Terobosan pembangunan
Indonesia membutuhkan terobosan dalam industri manufaktur agar ekonominya bisa tumbuh lebih besar lagi. Ekonom senior Bambang Brodjonegoro menjelaskan, Indonesia membutuhkan terobosan agar tidak terjebak dalam pertumbuhan tahunan yang hanya tertahan di angka 5 persen. Indonesia dinilai terlalu mengandalkan sektor konsumsi rumah tangga dan komoditas untuk ekonominya.
Berkaca pada beberapa negara di dunia, seperti Jepang dan Korea Selatan, Indonesia perlu mengembangkan sektor manufaktur, khususnya yang berteknologi tinggi. Investasi yang besar dibutuhkan agar sektor manufaktur bisa tumbuh, khususnya sektor manufaktur berteknologi tinggi seperti semikonduktor, papan sirkuit, dan sejenisnya.
Ia menyebut, kontribusi manufaktur produk berteknologi tinggi terhadap ekspor di Indonesia masih sebesar 10 persen, berbeda dengan Malaysia sebesar 53,8 persen, dan Vietnam sebesar 40 persen.
Peningkatan sektor manufaktur berteknologi tinggi dinilai bisa meningkatkan produktivitas dan daya saing Indonesia sehingga bisa menggenjot pertumbuhan ekonomi Indonesia hingga 6 persen. Hal lain yang perlu dikembangkan adalah investasi di industri bernilai tambah tinggi, seperti pertambangan. Hilirisasi nikel yang dilakukan pemerintah sudah tepat untuk menjawab persoalan tersebut.
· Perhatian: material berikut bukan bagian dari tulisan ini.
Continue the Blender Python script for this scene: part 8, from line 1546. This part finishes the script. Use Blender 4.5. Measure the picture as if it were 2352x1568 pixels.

”Kontribusi manufaktur ke PDB kita masih 19 persen, berbeda dengan negara-negara maju seperti Korea yang kontribusi manufaktur ke PDB-nya hingga 30 persen karena peran teknologi tinggi. Kita harus mengembangkan manufaktur berteknologi tinggi supaya produktivitasnya besar,” ucapnya.